There are cars, and then there are commissions. Project Nightingale, the latest creation from Rolls-Royce’s Coachbuild programme, sits firmly in the second category: an open-top, two-seat electric motor car limited to 100 examples worldwide, with deliveries beginning in 2028.
The name comes from Le Rossignol, the house where Rolls-Royce’s designers and engineers gathered at Henry Royce’s winter estate on the French Riviera. It means, simply, the nightingale.
The starting point was a set of Rolls-Royce experimental cars from the 1920s: low-slung, aluminium-bodied speed machines built to push the brand to its limits. Project Nightingale draws the same silhouette forward a century: a long bonnet, a shallow windscreen, a compact cabin set deep within the body, and a rear that tapers dramatically toward the tail. At 5.76 metres long, it is roughly the same length as a Rolls-Royce Phantom, but devoted entirely to two people.
The aesthetic discipline here is striking. Inspired by the clean, unbroken lines of late Art Deco design, the bodywork reads almost like a single carved form. The grille, nearly a metre wide, appearing to be cut from solid stainless steel, anchors the front, while a continuous line runs from the front wings all the way to the tail, echoing the hull line of a sailing yacht.
The wheels, at 24 inches, the largest ever fitted to a Rolls-Royce, are designed to look like they’re already in motion when the car is standing still. The boot opens sideways like a grand piano lid. Every detail, including the door handles, hides its mechanism completely.
Project Nightingale is fully electric, and the powertrain shapes the entire character of the car. During early test drives, Rolls-Royce designers described the sensation of driving open-top as similar to being on a sailing yacht: wind noise all but gone, no engine sound, just the world around you. Birdsong, apparently, was clearly audible.
That detail led directly to the interior. Designers studied recordings of nightingales, analysed the sound-wave patterns, and translated them into a lighting installation inside the cabin: 10,500 individual points of light, in three sizes, wrapping around the driver and passenger in what Rolls-Royce calls the Starlight Breeze suite. It is less dashboard, more atmosphere.
The interior is genuinely unlike anything currently in production.

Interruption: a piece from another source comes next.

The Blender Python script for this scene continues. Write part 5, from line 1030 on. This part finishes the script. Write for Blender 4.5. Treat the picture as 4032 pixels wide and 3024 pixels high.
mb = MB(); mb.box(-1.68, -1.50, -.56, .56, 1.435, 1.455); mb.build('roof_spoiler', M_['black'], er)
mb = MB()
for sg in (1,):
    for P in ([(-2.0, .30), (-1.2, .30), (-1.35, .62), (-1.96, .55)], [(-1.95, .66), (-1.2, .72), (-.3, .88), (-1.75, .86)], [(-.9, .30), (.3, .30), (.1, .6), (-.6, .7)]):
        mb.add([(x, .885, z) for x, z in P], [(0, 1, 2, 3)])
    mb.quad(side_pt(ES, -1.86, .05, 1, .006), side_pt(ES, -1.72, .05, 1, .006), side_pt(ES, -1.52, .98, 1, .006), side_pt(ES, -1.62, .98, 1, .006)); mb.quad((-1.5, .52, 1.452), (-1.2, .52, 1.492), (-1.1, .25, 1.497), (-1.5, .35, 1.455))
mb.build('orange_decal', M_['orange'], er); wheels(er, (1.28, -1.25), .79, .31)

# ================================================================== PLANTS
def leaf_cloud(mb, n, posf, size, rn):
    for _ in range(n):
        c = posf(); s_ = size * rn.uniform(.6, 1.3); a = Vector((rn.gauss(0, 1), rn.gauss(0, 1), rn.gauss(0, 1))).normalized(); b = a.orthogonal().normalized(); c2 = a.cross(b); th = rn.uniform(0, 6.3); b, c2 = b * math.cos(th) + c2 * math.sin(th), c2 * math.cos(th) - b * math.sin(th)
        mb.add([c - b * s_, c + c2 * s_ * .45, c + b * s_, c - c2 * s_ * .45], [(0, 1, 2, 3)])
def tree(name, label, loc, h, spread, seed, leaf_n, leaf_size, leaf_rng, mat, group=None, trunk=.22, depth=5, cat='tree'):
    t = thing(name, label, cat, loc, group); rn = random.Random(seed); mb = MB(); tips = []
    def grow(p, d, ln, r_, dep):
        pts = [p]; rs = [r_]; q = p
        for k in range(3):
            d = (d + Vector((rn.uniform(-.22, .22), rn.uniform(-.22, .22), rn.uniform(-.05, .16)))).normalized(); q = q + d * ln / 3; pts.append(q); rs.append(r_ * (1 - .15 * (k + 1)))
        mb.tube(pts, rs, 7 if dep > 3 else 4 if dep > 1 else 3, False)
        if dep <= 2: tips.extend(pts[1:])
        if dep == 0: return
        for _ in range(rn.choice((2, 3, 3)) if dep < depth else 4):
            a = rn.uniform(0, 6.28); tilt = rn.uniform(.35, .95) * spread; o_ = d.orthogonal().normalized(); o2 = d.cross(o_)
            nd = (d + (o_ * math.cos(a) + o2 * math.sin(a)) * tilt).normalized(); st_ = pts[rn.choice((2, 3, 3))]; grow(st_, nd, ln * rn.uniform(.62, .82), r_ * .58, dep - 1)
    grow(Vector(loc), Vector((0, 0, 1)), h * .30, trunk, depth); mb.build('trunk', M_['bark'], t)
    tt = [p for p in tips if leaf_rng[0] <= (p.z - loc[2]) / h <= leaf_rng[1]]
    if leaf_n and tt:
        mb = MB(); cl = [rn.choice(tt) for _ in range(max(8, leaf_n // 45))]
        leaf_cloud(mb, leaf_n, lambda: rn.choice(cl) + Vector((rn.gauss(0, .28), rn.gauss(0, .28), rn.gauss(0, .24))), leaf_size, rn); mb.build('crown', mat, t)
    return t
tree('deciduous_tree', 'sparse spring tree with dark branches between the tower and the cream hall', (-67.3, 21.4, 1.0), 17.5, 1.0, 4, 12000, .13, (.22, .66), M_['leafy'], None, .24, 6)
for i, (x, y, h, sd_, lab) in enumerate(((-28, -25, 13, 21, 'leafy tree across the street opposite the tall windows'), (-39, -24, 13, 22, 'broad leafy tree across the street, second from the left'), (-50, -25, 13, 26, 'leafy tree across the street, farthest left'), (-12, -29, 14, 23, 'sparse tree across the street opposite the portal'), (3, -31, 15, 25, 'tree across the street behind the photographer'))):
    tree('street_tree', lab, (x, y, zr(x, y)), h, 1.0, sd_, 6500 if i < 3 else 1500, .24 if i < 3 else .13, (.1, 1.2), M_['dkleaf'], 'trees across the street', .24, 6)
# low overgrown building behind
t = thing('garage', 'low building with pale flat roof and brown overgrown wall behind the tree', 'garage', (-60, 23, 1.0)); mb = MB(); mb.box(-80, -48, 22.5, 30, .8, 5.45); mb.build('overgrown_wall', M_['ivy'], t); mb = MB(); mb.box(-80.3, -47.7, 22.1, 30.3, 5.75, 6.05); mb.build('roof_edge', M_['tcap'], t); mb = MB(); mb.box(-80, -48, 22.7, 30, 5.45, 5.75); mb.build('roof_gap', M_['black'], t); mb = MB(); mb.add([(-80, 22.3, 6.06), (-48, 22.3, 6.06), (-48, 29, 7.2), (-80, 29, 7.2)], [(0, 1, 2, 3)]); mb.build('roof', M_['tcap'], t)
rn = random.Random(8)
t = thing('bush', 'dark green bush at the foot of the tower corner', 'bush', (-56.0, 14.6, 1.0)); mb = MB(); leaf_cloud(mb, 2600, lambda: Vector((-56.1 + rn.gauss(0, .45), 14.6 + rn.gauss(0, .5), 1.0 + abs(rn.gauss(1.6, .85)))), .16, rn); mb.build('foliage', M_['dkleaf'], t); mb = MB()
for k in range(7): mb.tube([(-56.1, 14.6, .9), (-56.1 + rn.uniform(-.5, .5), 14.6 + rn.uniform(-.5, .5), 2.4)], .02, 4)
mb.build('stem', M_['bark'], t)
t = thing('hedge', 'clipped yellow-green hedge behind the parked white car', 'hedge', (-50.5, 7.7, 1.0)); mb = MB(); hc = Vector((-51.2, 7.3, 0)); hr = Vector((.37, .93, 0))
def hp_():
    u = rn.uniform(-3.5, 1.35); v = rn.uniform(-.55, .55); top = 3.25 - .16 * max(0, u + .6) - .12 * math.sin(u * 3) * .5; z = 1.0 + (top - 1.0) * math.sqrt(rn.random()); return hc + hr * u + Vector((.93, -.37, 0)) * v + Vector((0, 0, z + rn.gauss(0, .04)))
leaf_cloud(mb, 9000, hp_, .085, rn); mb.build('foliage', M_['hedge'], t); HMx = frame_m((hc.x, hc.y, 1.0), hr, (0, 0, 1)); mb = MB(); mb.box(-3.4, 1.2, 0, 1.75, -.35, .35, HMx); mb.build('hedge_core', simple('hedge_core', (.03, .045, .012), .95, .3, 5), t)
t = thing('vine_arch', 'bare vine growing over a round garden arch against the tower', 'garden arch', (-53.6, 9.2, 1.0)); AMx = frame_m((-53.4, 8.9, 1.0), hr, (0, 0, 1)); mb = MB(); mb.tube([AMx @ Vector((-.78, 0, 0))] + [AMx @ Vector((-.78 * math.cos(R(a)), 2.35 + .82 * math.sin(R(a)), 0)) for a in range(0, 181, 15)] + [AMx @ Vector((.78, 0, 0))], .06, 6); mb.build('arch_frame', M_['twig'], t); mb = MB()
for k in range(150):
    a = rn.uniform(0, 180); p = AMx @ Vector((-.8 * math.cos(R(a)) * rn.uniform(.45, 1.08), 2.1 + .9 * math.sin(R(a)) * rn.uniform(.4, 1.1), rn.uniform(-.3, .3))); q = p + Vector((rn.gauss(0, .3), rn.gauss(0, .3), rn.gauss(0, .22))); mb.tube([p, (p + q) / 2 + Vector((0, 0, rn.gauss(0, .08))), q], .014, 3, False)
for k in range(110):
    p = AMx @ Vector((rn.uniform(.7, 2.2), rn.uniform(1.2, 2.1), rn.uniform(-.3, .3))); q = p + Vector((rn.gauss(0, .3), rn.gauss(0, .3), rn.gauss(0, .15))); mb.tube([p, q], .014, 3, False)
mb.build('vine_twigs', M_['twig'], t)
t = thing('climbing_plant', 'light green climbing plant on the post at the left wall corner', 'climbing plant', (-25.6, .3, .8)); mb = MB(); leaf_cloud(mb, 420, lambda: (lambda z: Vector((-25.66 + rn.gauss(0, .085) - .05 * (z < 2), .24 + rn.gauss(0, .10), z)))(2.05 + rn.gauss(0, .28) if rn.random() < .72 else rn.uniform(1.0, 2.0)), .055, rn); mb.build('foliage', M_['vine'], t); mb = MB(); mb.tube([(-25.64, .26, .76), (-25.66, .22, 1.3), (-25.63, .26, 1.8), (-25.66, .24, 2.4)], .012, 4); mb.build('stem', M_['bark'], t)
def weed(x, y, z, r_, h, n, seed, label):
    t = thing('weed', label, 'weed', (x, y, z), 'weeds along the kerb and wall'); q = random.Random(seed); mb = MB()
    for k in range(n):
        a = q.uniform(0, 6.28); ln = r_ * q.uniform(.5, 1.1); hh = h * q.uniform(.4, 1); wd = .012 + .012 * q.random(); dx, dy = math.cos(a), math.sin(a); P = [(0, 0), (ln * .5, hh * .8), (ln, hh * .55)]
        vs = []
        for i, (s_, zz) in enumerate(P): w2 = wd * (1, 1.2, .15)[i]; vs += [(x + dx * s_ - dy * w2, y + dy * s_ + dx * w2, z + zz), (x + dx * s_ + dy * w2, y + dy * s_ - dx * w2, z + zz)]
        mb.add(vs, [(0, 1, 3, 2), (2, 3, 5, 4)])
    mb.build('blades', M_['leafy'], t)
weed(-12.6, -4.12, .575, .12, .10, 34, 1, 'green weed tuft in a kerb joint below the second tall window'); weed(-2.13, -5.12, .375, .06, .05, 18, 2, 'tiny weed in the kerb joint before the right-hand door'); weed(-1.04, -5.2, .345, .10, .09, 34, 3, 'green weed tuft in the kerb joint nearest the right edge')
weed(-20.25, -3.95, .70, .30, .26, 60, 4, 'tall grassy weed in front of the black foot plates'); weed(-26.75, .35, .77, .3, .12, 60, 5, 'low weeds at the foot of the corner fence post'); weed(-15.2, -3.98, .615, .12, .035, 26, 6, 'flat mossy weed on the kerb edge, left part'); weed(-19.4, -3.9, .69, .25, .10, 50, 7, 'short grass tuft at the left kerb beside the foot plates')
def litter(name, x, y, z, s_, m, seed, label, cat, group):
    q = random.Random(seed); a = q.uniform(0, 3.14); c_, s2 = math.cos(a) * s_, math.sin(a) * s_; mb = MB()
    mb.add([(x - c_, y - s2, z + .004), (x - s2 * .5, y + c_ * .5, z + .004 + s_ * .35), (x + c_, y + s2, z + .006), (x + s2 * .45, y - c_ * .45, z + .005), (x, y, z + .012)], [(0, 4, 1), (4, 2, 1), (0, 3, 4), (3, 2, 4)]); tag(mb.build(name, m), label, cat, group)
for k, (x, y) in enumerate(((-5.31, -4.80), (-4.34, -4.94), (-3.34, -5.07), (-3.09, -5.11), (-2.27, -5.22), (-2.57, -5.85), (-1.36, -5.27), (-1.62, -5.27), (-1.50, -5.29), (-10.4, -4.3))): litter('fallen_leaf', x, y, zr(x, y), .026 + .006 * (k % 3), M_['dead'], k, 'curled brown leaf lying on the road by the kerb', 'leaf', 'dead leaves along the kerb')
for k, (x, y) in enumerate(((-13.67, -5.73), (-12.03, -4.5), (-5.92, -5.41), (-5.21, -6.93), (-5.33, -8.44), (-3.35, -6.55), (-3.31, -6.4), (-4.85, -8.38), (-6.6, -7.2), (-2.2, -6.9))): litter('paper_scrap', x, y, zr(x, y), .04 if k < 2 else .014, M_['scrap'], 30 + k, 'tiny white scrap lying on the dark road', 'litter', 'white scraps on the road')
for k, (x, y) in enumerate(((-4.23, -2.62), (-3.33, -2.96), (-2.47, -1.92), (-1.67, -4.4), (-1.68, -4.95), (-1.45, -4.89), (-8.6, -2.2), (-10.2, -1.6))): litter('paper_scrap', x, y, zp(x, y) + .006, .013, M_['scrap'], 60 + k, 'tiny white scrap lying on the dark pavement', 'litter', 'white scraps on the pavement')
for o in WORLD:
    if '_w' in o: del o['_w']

The seats sit deep within the body, framed by a sculptural form called the Horseshoe that rises behind the occupants. The leather detailing references saddlery. The controls are reduced to five rotary dials, each finished with the kind of precision you’d expect from a fine watch. On opening the door, the armrest slides back automatically to reveal the main controller: a jewelled stainless-steel piece that wouldn’t look out of place in a jeweller’s window.
There is a hidden shelf behind the seats for hand luggage, machined aluminium cupholders, and a concealed compartment for personal items. For a car conceived for long, unhurried journeys, the thoughtfulness is in the details.
The example shown at launch wears a pale blue exterior called Côte d’Azur Blue, which carries subtle red flakes that emerge in changing light. Inside, soft pastel blues, warm whites, and touches of Peony Pink reference the colours of the Riviera, with dark wood veneer drawing the eye upward to the open sky.
Access is by invitation only, offered to clients the brand describes as having a deep affinity for Rolls-Royce design. Those already selected are part of a multi-year programme of private gatherings and events as the car is developed, experiencing its creative and technical journey before taking delivery.
Each of the 100 cars will be individually tailored to its owner, with a bespoke colour and material palette that will not appear on any other Rolls-Royce model. Deliveries begin in 2028, with global testing starting this summer.